Right, but most stuff is not transport specific. If you are going to
put in the work, what is transport specific is admin VQ access.
Commands themselves are transport agnostic, we just did not need
them in non-pci previously.
Should config_ops be extended to have admin cmd interface there?
No strong preference for putting function pointers in new admin_ops or
config_ops.
I just find it better to have admin_ops clearly defined as it makes the
code crystal clear of what the ops are about.

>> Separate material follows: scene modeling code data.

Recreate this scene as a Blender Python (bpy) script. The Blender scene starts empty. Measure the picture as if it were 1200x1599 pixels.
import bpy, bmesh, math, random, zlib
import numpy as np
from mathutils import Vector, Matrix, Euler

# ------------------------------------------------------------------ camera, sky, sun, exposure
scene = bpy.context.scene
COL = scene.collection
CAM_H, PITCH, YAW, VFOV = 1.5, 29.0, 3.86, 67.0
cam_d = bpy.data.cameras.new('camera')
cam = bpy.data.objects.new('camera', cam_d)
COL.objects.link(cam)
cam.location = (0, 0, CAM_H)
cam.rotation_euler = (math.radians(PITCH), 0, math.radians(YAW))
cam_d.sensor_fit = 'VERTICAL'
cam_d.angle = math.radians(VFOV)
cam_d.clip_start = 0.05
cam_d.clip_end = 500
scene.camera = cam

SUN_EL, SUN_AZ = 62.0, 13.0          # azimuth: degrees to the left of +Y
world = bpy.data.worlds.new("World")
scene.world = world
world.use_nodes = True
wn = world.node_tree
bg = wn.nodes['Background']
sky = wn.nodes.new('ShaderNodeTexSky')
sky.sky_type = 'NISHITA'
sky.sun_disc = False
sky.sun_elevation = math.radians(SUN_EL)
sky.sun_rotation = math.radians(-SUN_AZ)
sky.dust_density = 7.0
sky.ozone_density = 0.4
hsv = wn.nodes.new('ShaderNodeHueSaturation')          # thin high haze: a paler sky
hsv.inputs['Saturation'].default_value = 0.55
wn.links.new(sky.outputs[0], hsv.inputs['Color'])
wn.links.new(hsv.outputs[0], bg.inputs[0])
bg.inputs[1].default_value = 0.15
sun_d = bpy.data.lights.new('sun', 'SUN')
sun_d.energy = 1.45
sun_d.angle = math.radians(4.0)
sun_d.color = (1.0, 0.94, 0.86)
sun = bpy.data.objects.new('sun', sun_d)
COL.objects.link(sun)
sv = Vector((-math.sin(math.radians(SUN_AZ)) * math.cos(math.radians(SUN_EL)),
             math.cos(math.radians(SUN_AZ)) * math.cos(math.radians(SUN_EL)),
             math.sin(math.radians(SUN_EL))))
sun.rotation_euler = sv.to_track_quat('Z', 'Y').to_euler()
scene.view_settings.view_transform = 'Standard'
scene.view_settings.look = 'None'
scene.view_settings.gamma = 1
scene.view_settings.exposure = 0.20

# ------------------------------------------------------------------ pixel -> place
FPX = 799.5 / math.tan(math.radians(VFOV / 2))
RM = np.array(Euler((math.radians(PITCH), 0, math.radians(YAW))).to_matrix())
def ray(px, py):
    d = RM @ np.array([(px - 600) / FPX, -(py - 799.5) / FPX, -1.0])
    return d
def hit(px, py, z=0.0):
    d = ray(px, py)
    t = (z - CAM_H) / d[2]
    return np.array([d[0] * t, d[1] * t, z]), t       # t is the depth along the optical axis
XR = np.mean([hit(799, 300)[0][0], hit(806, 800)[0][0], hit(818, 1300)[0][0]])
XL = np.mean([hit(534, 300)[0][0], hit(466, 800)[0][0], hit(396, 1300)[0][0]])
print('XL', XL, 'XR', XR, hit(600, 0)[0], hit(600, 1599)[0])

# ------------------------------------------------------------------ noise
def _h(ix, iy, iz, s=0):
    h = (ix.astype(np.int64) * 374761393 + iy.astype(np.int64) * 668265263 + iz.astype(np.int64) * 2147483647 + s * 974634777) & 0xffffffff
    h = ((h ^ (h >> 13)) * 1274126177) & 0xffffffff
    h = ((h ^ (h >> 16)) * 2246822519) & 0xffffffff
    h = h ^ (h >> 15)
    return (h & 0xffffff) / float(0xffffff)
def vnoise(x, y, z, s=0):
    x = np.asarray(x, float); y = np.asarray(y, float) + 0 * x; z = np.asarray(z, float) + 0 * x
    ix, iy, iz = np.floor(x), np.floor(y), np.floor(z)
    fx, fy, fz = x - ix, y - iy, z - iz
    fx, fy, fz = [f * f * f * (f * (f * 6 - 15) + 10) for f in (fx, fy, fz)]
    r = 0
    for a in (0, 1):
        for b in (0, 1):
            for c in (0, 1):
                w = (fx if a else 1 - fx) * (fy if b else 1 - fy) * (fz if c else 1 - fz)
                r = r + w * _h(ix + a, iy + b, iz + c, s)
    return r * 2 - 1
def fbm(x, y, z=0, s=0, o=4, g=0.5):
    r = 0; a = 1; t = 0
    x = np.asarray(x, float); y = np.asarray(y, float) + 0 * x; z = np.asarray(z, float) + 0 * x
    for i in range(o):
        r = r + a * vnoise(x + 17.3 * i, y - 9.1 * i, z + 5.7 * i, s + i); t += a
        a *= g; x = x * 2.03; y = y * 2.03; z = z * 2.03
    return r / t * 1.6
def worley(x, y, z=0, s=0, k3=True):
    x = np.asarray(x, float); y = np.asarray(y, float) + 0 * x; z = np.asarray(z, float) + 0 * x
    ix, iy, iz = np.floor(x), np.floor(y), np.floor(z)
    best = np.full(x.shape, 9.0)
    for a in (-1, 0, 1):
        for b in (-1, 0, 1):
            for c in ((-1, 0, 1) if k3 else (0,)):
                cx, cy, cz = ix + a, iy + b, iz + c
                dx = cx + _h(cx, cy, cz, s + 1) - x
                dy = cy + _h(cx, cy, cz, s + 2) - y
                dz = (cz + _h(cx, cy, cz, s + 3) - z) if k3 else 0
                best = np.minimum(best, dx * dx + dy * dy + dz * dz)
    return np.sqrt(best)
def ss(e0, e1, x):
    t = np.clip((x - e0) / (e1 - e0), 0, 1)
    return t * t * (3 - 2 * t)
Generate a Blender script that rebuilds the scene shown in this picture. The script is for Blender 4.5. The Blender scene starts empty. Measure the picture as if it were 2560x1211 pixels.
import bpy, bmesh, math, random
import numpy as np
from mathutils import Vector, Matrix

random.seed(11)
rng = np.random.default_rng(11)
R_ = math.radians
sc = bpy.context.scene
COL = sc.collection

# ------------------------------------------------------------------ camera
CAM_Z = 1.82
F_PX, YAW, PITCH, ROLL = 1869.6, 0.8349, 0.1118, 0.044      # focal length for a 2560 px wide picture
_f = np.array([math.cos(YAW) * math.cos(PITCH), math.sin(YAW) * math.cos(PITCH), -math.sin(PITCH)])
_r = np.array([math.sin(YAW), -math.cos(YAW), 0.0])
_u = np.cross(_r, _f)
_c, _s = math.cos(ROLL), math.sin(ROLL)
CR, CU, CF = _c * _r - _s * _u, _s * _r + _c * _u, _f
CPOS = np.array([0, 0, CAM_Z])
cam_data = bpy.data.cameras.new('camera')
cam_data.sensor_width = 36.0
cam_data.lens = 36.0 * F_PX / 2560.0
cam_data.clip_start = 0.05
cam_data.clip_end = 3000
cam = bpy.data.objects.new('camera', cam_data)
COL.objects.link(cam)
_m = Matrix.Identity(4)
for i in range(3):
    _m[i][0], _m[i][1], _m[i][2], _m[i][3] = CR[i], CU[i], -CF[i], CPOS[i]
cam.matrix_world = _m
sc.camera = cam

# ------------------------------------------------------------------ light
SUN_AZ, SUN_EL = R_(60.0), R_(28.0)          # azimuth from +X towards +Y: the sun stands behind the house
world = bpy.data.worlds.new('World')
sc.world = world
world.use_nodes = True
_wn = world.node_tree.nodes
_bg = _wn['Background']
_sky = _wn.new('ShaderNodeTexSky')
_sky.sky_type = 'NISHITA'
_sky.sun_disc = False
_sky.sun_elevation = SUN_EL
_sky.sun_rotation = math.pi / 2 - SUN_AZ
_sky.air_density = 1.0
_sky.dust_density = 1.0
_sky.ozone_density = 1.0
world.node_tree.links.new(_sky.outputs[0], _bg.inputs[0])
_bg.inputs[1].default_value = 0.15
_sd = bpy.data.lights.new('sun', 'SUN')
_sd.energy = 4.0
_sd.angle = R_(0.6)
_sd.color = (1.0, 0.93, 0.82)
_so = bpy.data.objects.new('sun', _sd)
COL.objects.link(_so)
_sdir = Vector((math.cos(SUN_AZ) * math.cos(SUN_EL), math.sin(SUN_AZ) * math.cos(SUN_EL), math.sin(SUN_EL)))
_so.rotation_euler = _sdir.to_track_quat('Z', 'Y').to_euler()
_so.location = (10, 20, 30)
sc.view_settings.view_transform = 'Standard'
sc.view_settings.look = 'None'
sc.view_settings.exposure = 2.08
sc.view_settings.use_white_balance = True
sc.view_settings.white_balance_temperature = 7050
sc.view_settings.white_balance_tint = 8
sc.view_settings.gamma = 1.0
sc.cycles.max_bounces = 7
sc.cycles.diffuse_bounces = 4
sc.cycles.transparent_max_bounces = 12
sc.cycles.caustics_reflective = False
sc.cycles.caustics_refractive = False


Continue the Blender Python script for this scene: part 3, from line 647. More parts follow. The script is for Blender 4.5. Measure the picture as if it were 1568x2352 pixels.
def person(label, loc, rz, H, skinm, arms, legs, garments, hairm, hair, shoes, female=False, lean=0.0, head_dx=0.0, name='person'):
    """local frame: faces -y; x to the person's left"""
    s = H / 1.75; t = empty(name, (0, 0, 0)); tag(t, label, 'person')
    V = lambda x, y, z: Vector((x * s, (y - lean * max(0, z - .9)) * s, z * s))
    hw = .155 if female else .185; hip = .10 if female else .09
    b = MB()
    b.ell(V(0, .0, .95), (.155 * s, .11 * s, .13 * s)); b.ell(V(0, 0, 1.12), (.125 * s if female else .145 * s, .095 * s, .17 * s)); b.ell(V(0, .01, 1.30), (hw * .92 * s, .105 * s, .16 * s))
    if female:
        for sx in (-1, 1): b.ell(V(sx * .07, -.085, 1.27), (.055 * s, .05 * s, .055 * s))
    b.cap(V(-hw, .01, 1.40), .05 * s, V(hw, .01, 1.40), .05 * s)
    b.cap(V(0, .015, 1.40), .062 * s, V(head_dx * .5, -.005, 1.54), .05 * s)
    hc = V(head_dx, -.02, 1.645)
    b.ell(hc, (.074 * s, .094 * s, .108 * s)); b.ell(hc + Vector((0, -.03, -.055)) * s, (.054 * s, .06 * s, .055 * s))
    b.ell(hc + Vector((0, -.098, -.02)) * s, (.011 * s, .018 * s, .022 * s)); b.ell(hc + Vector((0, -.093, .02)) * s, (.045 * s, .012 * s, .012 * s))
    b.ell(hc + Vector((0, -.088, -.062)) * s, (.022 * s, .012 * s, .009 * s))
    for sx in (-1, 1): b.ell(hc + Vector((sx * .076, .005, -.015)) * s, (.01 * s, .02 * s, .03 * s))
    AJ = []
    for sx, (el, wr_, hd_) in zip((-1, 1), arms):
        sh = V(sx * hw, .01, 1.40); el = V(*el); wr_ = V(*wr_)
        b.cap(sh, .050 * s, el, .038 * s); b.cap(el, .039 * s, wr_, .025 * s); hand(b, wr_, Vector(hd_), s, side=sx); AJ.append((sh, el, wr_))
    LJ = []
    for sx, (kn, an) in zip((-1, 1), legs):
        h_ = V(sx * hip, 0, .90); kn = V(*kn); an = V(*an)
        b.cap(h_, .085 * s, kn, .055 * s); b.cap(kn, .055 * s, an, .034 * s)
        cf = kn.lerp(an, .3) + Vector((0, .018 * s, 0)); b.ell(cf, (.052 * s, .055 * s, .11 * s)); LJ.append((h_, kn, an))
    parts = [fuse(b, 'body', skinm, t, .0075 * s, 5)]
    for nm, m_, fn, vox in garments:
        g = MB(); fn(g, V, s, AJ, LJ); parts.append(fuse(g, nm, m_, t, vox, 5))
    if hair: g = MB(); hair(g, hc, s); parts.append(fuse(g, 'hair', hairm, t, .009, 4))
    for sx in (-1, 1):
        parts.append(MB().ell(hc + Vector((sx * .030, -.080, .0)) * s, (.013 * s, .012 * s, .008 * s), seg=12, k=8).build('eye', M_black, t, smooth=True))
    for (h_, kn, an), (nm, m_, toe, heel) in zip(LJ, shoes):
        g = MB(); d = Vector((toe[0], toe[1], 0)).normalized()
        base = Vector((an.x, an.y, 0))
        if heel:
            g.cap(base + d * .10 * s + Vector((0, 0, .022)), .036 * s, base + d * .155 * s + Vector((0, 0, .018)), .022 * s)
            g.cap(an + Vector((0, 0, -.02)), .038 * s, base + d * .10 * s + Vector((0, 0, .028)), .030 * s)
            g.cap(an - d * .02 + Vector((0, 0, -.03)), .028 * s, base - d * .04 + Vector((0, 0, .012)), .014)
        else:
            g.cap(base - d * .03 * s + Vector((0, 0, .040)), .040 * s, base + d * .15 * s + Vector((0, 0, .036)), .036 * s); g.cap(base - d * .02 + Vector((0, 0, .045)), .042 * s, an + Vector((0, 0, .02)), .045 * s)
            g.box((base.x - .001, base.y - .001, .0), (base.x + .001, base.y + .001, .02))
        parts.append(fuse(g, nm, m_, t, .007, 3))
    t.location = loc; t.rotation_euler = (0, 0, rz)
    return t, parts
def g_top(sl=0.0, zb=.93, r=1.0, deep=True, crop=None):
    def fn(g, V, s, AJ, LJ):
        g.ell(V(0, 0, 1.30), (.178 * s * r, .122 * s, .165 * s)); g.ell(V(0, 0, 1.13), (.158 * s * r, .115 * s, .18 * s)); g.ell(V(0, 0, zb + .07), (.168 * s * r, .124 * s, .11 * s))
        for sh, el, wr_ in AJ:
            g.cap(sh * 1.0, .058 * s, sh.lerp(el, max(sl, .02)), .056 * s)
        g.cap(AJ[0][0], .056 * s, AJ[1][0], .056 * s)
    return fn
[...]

Today, one needs to be cautious when reading config_ops of below note.
"Note: Do not assume that a transport implements all of the operations".
Having well defined admin_ops appeared more clear. But config_ops
extension (or overloading) seems more simpler, no strong preference to me.
Regarding Dan's comment on "net driver directly accessing admin_ops
directly" seems a bad idea to me.
Function pointers are there for multiple transports to implement their
own implementation.
it is not meant to develop open coded drivers. In fact some day
config_ops struct definition can be restricted to only transport drivers.
Major part of the kernel does not follow open coding function pointer calls.